A court ruling forces the Balearic government to re-examine around 600 previously rejected Uber licenses. What does this mean for taxi drivers, the cityscape and transport planning in Mallorca?
Court forces Balearic government: 600 Uber licenses must be re-examined
Key question: Why did a court send the government back to the drawing board — and what does this concretely mean for Mallorca?
A recent judgment requires the Balearic government to re-examine around 600 license applications for Uber vehicles that had previously been rejected. The company affected is Moove Cars, whose vehicles operate here via the app. On the island there are currently just under 360 such licenses registered; if the requested approvals were granted, the number would almost triple. The Ministry of Transport described the ruling as not good news and announced it would lodge an appeal. At the same time, the government plans to legally cap the number of Uber vehicles in the future.
The situation is not just a legal dilemma. At taxi ranks in Palma around Plaça Espanya you now hear conversations about existential worries more frequently: drivers who have been working shifts for years are facing the prospect of a flood of new competition. On the Passeig Marítim, especially in the evenings, a denser mix of hire cars, bus lines and taxis drives by, honking, braking and trying to pick up tourists. That soundscape makes tangible what numbers alone do not express: this is about jobs, public space and the role of a platform economy in an island city.
Critical analysis: the court ruling raises several open questions. First: on what legal basis were the licenses originally rejected? Second: how transparent was the selection and review process? And third: what would be the consequences of a possible doubling or tripling of VTC vehicles for traffic flow, parking space and air quality?
The Balearic government now stands between two imperatives. On the one hand, the duty to implement court decisions and to justify administrative choices properly. On the other, the desire to keep urban mobility manageable and to protect the taxi industry from massive competition. The announced appeal shows that the government does not intend to give up the legal fight without a struggle. The intent to limit future numbers by law is a political tool, but it only takes effect once such rules are in force.
What is missing from the public debate: discussion often focuses on providers versus taxis, on app versus taxi companies. Less attention is paid to users — commuters, night-shift workers, people with reduced mobility — as well as to employees of the platform companies. Also little visible is how licenses were assessed: were there waiting lists, formal checks or unofficial factors that could explain rejected applications? And finally: what are the urban-planning consequences of sudden changes in the number of vehicles on the road?
Concrete solutions that should now be discussed include: first, a time-limited transitional arrangement that suspends new allocations until the appeal is decided and a clear legal framework is in place. Second, a public register of all VTC licenses with transparent criteria for grant and rejection — transparency builds trust among drivers and passengers. Third, a round table with taxi representatives, platforms, municipalities and consumer advocates to cushion social hardship (for example compensation payments or retraining offers), instead of resolving conflicts only in the courts. Fourth, technical measures: more loading zones, clearer pick-up points for ride-hailing and targeted inspections so that inner-city areas are not overloaded.

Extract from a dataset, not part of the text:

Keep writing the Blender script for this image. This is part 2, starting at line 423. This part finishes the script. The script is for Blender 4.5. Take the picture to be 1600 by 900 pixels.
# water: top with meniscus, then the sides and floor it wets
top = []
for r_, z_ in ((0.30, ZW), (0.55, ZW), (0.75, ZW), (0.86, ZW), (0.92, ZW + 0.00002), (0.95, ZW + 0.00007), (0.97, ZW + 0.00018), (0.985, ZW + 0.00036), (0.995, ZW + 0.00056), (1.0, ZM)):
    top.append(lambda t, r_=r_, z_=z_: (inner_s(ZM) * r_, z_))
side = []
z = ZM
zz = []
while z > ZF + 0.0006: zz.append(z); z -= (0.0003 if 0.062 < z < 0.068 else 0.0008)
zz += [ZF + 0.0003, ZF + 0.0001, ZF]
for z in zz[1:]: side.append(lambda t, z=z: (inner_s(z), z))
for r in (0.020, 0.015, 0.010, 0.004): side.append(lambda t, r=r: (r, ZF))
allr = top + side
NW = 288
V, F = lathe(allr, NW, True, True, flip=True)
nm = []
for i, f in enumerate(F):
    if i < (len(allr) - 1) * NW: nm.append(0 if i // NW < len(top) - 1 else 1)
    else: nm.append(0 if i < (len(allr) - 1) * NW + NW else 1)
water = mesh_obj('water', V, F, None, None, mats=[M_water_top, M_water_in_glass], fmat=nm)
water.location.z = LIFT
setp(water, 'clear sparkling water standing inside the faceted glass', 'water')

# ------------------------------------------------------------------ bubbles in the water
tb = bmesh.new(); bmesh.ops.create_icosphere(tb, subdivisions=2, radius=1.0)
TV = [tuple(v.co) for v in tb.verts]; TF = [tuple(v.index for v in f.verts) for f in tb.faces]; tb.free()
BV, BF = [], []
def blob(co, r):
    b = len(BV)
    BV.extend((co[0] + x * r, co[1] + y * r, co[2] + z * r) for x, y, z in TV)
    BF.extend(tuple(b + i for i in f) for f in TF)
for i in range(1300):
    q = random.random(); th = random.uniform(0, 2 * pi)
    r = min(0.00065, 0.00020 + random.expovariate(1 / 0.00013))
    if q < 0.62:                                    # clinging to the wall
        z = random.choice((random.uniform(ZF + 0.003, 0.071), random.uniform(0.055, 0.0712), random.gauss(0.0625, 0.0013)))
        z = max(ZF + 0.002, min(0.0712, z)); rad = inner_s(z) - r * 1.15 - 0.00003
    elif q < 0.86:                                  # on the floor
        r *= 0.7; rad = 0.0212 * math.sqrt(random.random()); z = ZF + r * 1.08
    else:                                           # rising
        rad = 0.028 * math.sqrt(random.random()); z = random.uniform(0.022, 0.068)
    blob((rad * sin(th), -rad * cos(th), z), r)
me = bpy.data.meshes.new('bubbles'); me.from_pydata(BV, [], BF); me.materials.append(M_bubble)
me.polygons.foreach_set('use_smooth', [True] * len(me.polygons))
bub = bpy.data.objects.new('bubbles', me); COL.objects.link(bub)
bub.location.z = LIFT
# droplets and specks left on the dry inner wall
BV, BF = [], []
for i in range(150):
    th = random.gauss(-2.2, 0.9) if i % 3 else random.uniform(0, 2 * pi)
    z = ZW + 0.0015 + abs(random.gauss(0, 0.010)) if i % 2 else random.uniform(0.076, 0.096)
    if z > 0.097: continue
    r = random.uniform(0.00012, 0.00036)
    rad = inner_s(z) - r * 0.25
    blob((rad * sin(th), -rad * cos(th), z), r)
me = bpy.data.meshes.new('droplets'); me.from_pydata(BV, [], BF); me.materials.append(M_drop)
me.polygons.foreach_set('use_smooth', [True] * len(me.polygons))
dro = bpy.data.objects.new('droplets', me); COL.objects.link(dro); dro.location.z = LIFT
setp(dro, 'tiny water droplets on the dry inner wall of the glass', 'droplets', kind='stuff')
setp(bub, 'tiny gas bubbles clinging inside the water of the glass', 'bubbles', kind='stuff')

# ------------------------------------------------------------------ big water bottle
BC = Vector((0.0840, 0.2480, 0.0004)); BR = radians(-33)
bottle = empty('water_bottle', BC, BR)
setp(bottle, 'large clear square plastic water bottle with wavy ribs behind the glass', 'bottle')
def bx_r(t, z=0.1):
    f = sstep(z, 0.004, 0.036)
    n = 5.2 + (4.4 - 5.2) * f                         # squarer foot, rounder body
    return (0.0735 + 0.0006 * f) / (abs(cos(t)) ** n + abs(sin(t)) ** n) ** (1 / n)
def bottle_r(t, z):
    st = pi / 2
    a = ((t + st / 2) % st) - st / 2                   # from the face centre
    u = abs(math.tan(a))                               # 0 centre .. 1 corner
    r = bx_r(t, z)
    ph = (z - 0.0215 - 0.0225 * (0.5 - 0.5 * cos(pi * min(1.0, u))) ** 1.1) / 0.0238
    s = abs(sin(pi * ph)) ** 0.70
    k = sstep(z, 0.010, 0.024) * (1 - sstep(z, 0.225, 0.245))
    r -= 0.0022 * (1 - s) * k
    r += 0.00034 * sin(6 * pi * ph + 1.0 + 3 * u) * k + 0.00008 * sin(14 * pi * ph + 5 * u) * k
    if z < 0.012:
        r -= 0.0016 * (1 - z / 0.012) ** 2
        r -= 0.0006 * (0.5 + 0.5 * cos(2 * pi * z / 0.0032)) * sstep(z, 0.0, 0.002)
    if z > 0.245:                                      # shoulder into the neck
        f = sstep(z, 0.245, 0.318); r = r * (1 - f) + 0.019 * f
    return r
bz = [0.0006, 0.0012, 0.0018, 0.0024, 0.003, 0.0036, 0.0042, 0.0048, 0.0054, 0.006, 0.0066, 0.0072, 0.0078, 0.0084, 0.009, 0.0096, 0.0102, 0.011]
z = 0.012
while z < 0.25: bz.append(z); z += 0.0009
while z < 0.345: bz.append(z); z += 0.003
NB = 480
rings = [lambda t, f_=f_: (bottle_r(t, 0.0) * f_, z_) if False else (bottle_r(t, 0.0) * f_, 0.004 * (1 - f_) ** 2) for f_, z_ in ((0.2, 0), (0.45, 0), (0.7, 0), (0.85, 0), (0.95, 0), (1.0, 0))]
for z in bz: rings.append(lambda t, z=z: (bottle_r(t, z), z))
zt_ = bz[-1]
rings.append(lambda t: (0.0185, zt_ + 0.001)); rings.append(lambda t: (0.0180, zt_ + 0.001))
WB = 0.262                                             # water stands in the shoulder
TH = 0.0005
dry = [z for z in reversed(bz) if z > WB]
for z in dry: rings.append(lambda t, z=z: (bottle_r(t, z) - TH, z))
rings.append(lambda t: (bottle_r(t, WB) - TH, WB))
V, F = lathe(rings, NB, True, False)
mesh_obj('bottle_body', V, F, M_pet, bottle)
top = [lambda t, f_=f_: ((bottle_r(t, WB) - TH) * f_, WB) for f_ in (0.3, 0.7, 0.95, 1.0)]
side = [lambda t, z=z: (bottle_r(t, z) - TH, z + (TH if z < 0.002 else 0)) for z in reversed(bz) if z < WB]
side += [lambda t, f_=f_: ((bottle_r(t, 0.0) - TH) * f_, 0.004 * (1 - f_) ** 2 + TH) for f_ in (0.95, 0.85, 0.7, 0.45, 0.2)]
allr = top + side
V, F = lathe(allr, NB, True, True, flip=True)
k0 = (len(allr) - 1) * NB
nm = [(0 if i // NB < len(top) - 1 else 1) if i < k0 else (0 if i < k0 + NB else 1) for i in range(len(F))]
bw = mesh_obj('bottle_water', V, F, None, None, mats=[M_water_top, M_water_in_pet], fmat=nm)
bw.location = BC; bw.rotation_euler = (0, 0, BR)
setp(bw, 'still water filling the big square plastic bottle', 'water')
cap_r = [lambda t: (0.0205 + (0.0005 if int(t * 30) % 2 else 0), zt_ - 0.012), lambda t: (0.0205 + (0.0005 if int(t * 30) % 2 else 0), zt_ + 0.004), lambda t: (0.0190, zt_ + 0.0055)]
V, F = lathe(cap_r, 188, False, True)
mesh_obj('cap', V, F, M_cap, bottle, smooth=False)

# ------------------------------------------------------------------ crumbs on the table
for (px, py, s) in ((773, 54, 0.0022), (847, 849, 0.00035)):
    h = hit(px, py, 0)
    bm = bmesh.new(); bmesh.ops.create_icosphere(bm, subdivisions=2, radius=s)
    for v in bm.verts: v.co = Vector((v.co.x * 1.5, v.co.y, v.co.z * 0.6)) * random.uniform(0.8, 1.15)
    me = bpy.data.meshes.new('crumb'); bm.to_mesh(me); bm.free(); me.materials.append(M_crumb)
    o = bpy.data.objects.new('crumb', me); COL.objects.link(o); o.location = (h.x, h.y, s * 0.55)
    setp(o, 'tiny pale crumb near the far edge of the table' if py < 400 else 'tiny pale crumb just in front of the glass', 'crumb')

A field observation from Palma: on a rainy Wednesday afternoon a taxi driver stands outside the Estació Intermodal, smokes a cigarette and writes numbers in her small notebook. She does not like to say that she is nervous, but the lines on her face reveal it. When every displacement in the market hits the ends of shifts, we feel it in more than just numbers: longer waits, uncertain income, more stress on narrow streets.
Conclusion: the court has forced the administration to be diligent. That is formally correct, but politically complicated. It would be wiser to use the legal confrontation to create rules that endure and do not throw local mobility out of balance. One-sided decisions favoring platform growth or pure protectionism of the taxi trade would be short-sighted. Better: transparent procedures, a clear limit on allowed vehicles and social compensation mechanisms — all negotiated openly in Palma, not only in courtrooms.
The balance is difficult, the clock is ticking, and on Mallorca's streets you can already hear many opinion-makers rev their engines: drivers who argue, passersby who open the next app — and an administration that now has to prove how it can reconcile growth, law and everyday life on an island with little room for experiments.